__THE PROBLEM__.
Only the lines from the start of the data below through the line that contains "100), .8, vary=.15, scale=2)" are to be copied, exactly and without pictures.
======== MATERIAL PROVIDED
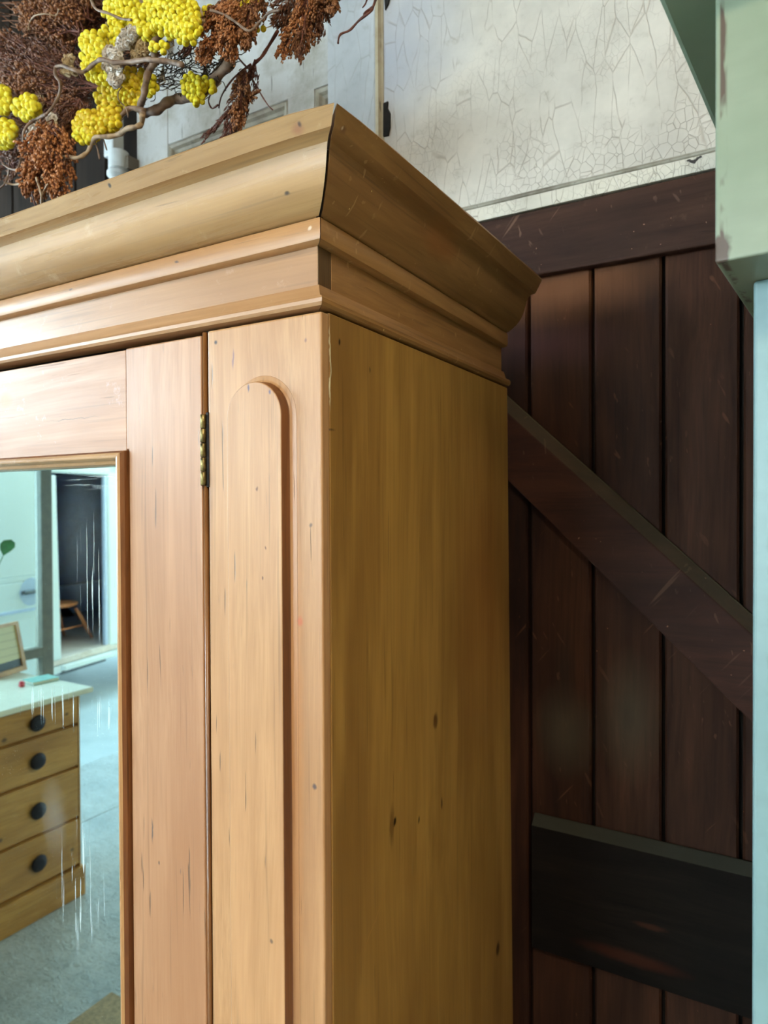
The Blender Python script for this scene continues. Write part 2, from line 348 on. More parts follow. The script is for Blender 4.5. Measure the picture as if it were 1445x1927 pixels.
M['oak_low'] = wood('low_shade_ledge', (34, 27, 22), (24, 19, 16), (14, 12, 11), 'X', 40, 6, .7, 0, .3, seed=37, fig=3, spec=.08, dust=(64, 62, 52), spots=[((.16, 0, 1.02), (.10, .3, .014), (70, 34, 22), .6), ((.19, 0, 1.08), (.03, .3, .006), (80, 44, 30), .5)])  # near-black colour carries the shade low on the wall
M['grey_boards'] = wood('weathered_dark_boards', (44, 34, 26), (32, 25, 20), (19, 15, 12), 'Z', 50, 5, .7, 0, .5, spec=.1, seed=39)
M['pipe'] = plain('pale_grey_painted_pipe', (224, 234, 236), .35, vary=.1)
M['plaster'] = plain('dark_plaster', (44, 38, 34), .8, vary=.3, scale=4)
M['shop_wall'] = plain('shop_wall_paint', (176, 156, 124), .8, vary=.15, scale=2)
M['ceiling'] = plain('ceiling_boards', (120, 112, 100), .8, vary=.15, scale=2)

# mint paint with wear to brown wood along the front corner
def mint(name, c1, c2, worn=True):
    n = NT(name); f = n.noise(n.o, 6, 4, .6); g = n.noise(n.map(scale=(1, 1, 6)), 14, 3, .6)
    c = n.mix(n.rng(f, .38, .64), lin(c1), lin(c2)); c = n.mix(n.rng(g, .45, .7, 0, .3), c, lin(tuple(x * .9 for x in c1)))
    if worn:
        s = n.sep(); e = n.noise(n.map(scale=(2, 1, .55)), 28, 3, .6)
        band = n.math('MULTIPLY', n.rng(s[0], .0080, .0060), n.rng(s[0], .0026, .0038)); band = n.math('MULTIPLY', band, n.rng(e, .46, .52))
        tip = n.spot((.009, 0, 1.928), (.008, .02, .013), soft=.3, warp=n.vadd(n.o, n.noise(n.o, 80, 2, col=True), .01))
        c = n.mix(n.math('MULTIPLY', n.math('MAXIMUM', band, tip), .9), c, lin((74, 52, 44)))
    return n.done(c, .38, n.bump(f, .15, .004), .1)
M['mint'] = mint('mint_green_paint', (136, 148, 128), (120, 134, 112))
M['mint_plain'] = mint('mint_green_paint_plain', (150, 172, 152), (136, 160, 138), False)
M['aqua'] = mint('aqua_cool_light_paint', (124, 154, 156), (114, 146, 148), False)  # aqua tint carries the cool light on the cupboard front

# concrete floor, yard
n = NT('damp_concrete'); f = n.noise(n.o, 3, 6, .7); g = n.noise(n.map(scale=(1, 1.6, 1), rot=(0, 0, .5)), 26, 5, .7, 1.5)
c = n.mix(n.rng(f, .35, .65), lin((216, 220, 218)), lin((172, 178, 178))); c = n.mix(n.rng(g, .5, .72, 0, .5), c, lin((80, 86, 84)))
M['floor'] = n.done(c, n.rng(g, .3, .7, .22, .5), n.bump(g, .9, .012), spec=.6)
M['yard'] = plain('wet_yard_concrete', (176, 182, 182), .5, vary=.2, scale=1.5)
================
__ANSWER FOR THE TASK__.
The Blender Python script for this scene continues. Write part 2, from line 348 on. More parts follow. The script is for Blender 4.5. Measure the picture as if it were 1445x1927 pixels.
M['oak_low'] = wood('low_shade_ledge', (34, 27, 22), (24, 19, 16), (14, 12, 11), 'X', 40, 6, .7, 0, .3, seed=37, fig=3, spec=.08, dust=(64, 62, 52), spots=[((.16, 0, 1.02), (.10, .3, .014), (70, 34, 22), .6), ((.19, 0, 1.08), (.03, .3, .006), (80, 44, 30), .5)])  # near-black colour carries the shade low on the wall
M['grey_boards'] = wood('weathered_dark_boards', (44, 34, 26), (32, 25, 20), (19, 15, 12), 'Z', 50, 5, .7, 0, .5, spec=.1, seed=39)
M['pipe'] = plain('pale_grey_painted_pipe', (224, 234, 236), .35, vary=.1)
M['plaster'] = plain('dark_plaster', (44, 38, 34), .8, vary=.3, scale=4)
M['shop_wall'] = plain('shop_wall_paint', (176, 156, 124), .8, vary=.15, scale=2)
M['ceiling'] = plain('ceiling_boards', (120, 112, 100), .8, vary=.15, scale=2)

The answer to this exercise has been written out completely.